Just to clarify … so you mean even if my LLC paying salary to OR resident employee I have to pay CA payroll taxes.

another thing I dont mind closing my CA LLC but I have to sign contract with my client as soon as possible and opening a new LLC will take some time…so I am thinking I will continue with CA LLC for another 2-3 months and then will transfer CA LLC to OR

anybody know better solution to this situation?

That is a bad situation because you will have some ‘nexus’ in California and will therefore have to register the LLC as a foreign entity (or a domestic one) regardless. So, if you want to be 100% legal you will have no choice but to deal with the CA FTB.

That said, you will probably be better off domiciling your LLC in Oregon and then registering it as foriegn in CA. That way, when you allocate the majority of your income to Oregon payroll (or however you pay yourself) you’ll have a more realistic basis for that. Also, being a foriegn entity may reduce your liability to the FTB.

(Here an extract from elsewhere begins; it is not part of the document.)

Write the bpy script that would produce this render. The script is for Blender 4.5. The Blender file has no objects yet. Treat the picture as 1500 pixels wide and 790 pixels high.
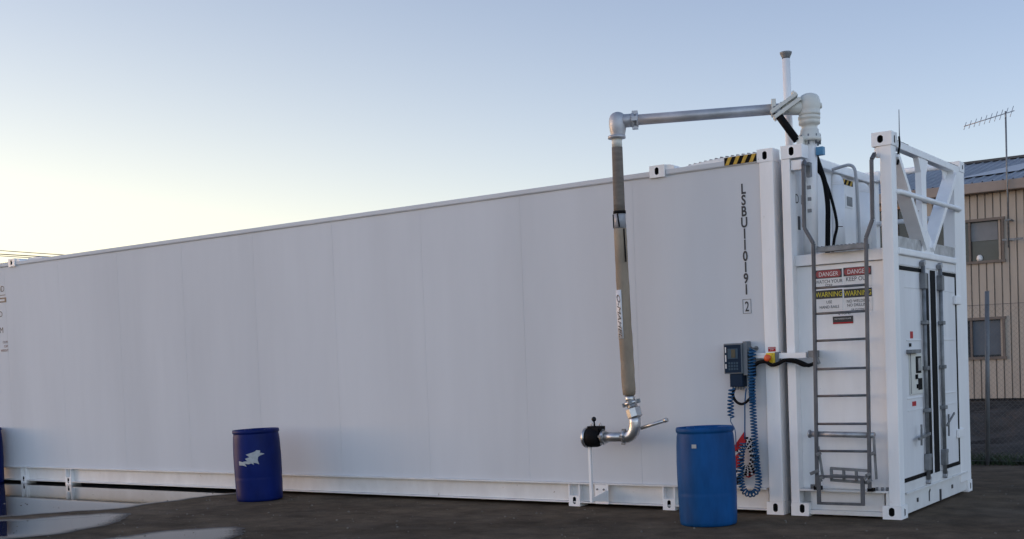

But your situation still is not clear: are you ONLY doing work for this client in CA? or are you always doing work for this client but will only physically be in CA for a few days every other week? What kind of contract is this and are you certain that you even need an LLC or will get any benefit from it? If you are dealing with a single client/contract and it’s not worth more than a certain amount, you aren’t realizing any benefits from an LLC an dcan save yourself a lot of headaches by going 1099.

If you share with us the approximate value of the contract, the physical location where the work will be done (can be split between two places as a percentage), and your plans for the LLC (if any) beyond this particular client, then it will be easier to advise.

But your situation still is not clear: are you ONLY doing work for this client in CA?
Yes this is only client I have.

or are you always doing work for this client but will only physically be in CA for a few days every other week?
Yes thats correct

What kind of contract is this and are you certain that you even need an LLC or will get any benefit from it?
Here is the my current situation… I used to work for this client through other two companies…

Company A (My Employer) –> Company B (Direct vendor) –> Company C (Client)

Now I am going to sign contract directly with Company B using my LLC. Company B doesn’t want to go with 1099 option as that raises flag with IRS…

If you are dealing with a single client/contract and it’s not worth more than a certain amount, you aren’t realizing any benefits from an LLC an dcan save yourself a lot of headaches by going 1099.

I don’t think that’s right. They will.have to 1099 you regardless if you are an SMLLC, and the risk of the IRS rejecting the classification is the same. I would dissolve the CA entity, form a OR entity and register it in CA right away. But, it also depends on the value of the contract.

Why it is dependent on the contract value? Current contract value is approximately 125K

and what is the difference between having company in CA or registering OR LLC in CA from saving point of view?

In my case I do not have any clients in OR

Revenues below a certain point aren’t worth forming an LLC around. For 125k it can be worthwhile ,though.

You need to be registered in both states. So, you should look at the SOS site on both states and find out what the costs are for each state for:

  • domicile/formation of the LLC
  • annual fees (especially in CA)
  • payroll taxes, etc.
  • foriegn registration

Then just do the math. Probably it will be cheaper to hold the LLC in OR and then register it as foriegn in CA. I’d be willing to be on it :slight_smile: Plus, it’s just more natual and convenient to domocile the LLC in the physical location that you will operate it in unless there is some special reason not to.

In almost all cases, the pace where you operate the LLC is where you have to register it. So, even if you only have one client in CA you will still be servicing that client from both CA and OR. Check with a laywer for some nuances of these laws, but that’s the general idea. If your client was in CA and you never went there, you probably wouldn’t have to register in CA at all.

There are some tax gymnastics that you can use to get around these things, but they aren’t that simple and at that revenue level it’s probably easier to hire a good CPA and just let them deal with it. But, avoid CA taxation as much as legally possible!